Ana - Ui, tanta coisa…. Desde logo a mediadora. Sempre atenta, muito simpática… Dizem que os juízes devem ser imparciais, mas confesso-lhe que tomara muitos juízes serem tão imparciais como a mediadora. Nunca senti, em momento nenhum, que ela compreendesse um mais do que o outro, defendesse um ou o outro. E achei o máximo o facto de estar sempre preocupada com as miúdas: como estavam, como se sentiam, se concordavam com as nossas decisões, como estavam a reagir às experiências que fomos fazendo. E sempre que a conversa descambava, lá vinha outra vez a chamada de atenção para as miúdas… enfim, não nos deixou esquecer que mais importante do que o que discutíamos era o bem estar das nossas filhas. Depois, o facto de termos tido oportunidade de conversar sobre muita coisa, assuntos que eu achava que já estavam arrumados e não estavam, outros que nem sequer sabia que existiam. Para mim estava tudo acabado e resolvido na minha cabeça e no meu coração, mas para o meu ex-marido não. E as sessões foram-nos permitindo falar sobre esses assuntos que o incomodavam tanto e que o faziam, muitas vezes, reagir tão mal a qualquer coisa que eu lhe dissesse ou fizesse. No início da mediação foi muito complicado, achei até que aquilo se calhar não ia durar muito. Sempre com maus modos, a acusar-me de tudo e de nada. Eu tentava manter a calma, mas nem sempre consegui. Mas depois, com a ajuda da mediadora, lá fomos “limpando” e “arrumando” as gavetas, os assuntos…. A partir de certa altura foi notória a alteração do comportamento do meu ex-marido: deixou de andar com um ar tão carregado, já sorria, às vezes até falava comigo antes de entrarmos para a sala…. É engraçado perceber agora essa mudança de atitude.

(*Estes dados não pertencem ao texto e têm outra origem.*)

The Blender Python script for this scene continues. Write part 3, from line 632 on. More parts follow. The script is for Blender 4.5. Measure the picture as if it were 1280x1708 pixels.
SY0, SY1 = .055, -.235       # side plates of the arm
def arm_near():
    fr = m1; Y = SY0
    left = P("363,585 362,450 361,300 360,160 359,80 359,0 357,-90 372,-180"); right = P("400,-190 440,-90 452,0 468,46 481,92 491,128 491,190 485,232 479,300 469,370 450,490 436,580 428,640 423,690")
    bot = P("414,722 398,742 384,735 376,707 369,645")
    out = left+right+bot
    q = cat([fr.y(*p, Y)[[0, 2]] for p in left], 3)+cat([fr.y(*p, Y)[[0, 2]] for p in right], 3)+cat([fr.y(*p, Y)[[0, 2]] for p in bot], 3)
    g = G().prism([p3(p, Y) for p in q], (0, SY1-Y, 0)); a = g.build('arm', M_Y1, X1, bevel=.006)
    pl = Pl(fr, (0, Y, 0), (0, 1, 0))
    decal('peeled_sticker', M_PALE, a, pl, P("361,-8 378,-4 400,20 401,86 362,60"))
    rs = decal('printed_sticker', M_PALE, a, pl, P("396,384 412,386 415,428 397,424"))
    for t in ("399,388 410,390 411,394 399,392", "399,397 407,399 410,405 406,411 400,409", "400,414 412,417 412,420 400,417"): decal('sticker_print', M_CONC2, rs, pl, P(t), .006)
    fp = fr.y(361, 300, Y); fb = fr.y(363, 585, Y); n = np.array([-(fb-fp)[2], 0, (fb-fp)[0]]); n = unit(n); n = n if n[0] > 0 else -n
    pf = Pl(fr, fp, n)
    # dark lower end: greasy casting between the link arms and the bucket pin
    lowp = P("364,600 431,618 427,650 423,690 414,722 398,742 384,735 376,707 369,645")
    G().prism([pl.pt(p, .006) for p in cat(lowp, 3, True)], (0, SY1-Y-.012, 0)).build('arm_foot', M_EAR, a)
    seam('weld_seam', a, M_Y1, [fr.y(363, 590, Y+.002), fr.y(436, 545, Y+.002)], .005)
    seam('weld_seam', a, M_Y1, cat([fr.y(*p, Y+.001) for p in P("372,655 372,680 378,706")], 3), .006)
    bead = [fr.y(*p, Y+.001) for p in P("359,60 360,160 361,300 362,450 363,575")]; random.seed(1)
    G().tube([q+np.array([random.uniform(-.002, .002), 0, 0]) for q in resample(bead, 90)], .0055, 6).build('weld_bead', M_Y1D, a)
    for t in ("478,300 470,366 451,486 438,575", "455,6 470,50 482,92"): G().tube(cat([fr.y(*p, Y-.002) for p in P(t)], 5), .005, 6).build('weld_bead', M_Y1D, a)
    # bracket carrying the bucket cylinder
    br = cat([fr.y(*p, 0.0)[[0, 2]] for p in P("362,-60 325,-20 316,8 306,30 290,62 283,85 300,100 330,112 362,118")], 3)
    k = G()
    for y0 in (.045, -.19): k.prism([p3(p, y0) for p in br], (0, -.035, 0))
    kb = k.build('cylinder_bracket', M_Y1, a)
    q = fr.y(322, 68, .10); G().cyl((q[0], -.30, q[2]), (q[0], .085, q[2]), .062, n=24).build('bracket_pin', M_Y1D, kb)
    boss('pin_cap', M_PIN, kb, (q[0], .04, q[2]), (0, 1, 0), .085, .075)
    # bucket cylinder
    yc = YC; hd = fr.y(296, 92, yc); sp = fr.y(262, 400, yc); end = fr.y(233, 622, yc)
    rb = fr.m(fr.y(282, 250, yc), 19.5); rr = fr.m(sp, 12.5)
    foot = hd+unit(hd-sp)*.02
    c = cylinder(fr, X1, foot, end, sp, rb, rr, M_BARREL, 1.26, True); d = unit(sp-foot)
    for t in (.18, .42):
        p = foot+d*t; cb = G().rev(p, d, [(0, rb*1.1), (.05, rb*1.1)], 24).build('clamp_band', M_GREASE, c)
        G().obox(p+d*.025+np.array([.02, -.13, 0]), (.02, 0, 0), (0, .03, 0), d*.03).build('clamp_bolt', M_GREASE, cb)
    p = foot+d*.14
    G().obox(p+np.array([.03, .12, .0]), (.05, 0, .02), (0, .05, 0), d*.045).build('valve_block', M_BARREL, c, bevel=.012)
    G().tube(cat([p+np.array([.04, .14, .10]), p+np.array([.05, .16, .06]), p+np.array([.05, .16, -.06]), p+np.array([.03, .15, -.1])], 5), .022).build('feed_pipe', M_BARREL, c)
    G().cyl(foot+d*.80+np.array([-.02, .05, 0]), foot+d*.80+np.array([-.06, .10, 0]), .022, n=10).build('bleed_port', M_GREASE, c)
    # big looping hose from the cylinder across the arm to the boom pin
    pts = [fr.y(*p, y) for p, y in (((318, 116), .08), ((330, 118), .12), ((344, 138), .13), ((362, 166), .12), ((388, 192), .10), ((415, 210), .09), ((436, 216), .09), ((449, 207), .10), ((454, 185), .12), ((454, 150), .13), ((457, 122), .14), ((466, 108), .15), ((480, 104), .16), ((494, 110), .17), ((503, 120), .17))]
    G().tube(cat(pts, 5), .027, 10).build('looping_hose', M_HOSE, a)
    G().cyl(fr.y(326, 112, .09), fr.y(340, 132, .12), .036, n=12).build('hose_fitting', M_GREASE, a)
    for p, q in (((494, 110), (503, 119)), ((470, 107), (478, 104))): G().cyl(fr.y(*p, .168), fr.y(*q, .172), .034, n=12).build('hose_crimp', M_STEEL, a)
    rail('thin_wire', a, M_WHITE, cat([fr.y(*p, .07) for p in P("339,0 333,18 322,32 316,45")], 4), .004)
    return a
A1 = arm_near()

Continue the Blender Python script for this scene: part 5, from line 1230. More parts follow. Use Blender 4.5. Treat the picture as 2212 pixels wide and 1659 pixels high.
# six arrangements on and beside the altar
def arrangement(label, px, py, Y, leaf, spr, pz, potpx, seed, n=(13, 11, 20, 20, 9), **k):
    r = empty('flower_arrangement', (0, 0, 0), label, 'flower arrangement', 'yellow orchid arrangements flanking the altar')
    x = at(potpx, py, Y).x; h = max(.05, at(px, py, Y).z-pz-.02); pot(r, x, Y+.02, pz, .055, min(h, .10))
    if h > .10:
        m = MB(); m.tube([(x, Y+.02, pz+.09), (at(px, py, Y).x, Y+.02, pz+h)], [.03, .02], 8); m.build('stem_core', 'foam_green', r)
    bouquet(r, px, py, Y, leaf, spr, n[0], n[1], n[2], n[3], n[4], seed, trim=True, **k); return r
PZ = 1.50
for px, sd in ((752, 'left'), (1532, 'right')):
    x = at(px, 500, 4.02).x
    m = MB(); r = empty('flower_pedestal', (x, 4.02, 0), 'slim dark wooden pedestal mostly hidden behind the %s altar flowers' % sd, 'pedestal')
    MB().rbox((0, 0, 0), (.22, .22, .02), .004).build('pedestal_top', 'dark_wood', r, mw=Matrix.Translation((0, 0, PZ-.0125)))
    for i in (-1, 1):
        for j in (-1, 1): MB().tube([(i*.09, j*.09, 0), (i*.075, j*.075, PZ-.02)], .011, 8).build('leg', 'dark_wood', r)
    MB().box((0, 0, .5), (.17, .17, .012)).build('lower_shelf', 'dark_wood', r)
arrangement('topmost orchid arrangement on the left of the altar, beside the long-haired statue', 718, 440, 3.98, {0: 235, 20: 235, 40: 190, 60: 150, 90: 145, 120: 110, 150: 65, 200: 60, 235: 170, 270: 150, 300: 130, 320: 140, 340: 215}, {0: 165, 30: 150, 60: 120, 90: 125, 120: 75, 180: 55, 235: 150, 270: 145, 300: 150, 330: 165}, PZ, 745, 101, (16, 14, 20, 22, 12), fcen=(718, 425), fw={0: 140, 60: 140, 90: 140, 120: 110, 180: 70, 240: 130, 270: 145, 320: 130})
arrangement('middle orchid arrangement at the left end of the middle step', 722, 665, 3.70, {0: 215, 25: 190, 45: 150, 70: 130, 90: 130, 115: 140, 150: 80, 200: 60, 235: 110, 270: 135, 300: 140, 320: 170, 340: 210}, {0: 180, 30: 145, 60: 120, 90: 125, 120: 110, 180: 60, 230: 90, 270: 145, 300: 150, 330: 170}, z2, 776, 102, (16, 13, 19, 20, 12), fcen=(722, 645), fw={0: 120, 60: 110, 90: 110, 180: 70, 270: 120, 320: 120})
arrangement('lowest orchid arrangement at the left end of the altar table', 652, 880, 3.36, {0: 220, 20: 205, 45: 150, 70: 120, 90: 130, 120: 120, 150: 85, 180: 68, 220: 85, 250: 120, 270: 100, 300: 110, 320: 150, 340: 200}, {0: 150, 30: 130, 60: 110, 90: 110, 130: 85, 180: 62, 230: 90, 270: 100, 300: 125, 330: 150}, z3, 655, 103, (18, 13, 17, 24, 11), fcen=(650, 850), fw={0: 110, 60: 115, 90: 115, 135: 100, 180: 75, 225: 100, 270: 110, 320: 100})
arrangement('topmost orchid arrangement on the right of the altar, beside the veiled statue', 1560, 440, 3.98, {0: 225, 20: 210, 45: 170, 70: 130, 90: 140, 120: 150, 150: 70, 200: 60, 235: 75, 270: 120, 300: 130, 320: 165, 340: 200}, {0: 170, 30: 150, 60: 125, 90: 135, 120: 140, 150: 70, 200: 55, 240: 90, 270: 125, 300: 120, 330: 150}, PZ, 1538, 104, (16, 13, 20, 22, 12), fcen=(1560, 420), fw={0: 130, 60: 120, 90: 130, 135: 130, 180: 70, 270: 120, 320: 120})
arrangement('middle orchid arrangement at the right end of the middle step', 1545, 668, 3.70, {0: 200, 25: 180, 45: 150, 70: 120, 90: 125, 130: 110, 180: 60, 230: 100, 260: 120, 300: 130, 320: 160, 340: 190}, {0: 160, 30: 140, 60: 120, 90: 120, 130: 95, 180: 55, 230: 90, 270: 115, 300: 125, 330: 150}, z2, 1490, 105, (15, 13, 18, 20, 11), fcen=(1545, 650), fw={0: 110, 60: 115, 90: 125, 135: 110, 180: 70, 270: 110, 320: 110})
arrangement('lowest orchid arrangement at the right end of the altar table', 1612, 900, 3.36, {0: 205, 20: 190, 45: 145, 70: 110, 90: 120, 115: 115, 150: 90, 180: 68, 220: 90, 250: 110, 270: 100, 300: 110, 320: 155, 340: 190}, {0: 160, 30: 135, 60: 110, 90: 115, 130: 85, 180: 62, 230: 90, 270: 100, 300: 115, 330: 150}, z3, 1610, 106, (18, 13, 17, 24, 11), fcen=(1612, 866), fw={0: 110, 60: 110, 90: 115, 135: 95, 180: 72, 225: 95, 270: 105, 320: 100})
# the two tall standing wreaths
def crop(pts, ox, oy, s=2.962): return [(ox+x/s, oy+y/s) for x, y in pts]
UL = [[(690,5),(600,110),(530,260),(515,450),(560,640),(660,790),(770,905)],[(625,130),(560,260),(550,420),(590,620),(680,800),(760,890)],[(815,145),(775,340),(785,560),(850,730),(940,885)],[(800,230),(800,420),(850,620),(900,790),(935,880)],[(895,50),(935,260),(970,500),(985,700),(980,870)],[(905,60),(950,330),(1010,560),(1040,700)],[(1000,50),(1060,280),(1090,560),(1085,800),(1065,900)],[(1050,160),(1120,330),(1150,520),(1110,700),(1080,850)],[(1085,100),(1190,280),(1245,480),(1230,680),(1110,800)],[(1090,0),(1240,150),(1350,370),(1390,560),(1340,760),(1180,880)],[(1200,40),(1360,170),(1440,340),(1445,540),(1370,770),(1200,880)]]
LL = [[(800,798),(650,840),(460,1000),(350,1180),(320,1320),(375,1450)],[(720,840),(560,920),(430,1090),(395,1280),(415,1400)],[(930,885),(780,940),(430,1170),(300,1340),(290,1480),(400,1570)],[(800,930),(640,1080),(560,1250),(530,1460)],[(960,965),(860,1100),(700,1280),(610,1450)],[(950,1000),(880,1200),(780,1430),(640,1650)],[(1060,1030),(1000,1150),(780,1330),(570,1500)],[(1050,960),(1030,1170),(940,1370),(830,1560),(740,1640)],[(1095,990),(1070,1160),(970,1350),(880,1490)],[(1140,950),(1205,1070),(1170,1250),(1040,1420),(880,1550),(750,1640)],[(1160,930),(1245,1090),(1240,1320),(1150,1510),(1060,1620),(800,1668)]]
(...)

M. - Acha que foi a possibilidade de “arrumarem as gavetas”, como referiu, que contribuiu para essa mudança?
Ana - Não tenho dúvidas. Mas sem a ajuda da mediadora provavelmente não teríamos conseguido. Tenho  certeza que em certos momentos também não deve ter sido fácil para ela, mas a sua calma, ponderação e sensatez fez com que nós conseguíssemos ultrapassar barreiras que achávamos inultrapassáveis.
M. - E o que acha que teria sido diferente se tivessem recorrido aos tribunais?
Ana - Desde logo a decisão. Na mediação a decisão é minha, não de um juíz. Ou seja, fomos nós, eu e o meu ex-marido, que decidimos todas as questões. Um juíz, por melhor profissional que seja, por mais que queira ajudar, não conhece as minhas filhas nem a nossa realidade familiar. Custa-me pensar que uma pessoa que não conheço de lado nenhum pudesse decidir sobre o destino das minhas filhas e da minha vida. Depois, o tempo que demora qualquer decisão de um tribunal. Tenho amigas que cujos processos duram três e quatro anos, só para definir as responsabilidades parentais. Depois vêm os incumprimentos… enfim, nunca mais tem fim. Eu fiquei com a minha vida resolvida em três meses e meio!!
M. - Já passaram dois anos. Como é que está a correr este período pós-divórcio?
Ana - Globalmente muito bem. Pontualmente, já discordámos aqui e ali com as decisões um do outro, mas nada que pudesse por em causa o que decidimos e construímos até agora. Vemos as nossas filhas felizes e isso é o mais importante. Conseguimos encontrar formas de ultrapassar essas discordâncias, muitas vezes até recorrendo aos métodos que usámos na mediação. E tudo tem corrido muito bem. O meu ex-marido tem uma nova companheira, com quem as minhas filhas se dão muito bem. Estabelecemos logo as regras e os limites desde o início e todos temos feito um esforço para que tudo corra bem e assim tem sido.
M. - Sabendo o que sabe hoje, aconselha o recurso à mediação familiar?
Ana - Sim, sem dúvida nenhuma. Duvido que depois de um processo em Tribunal tudo corresse tão bem como tem corrido após a mediação.

Ana, muito obrigada pela sua partilha.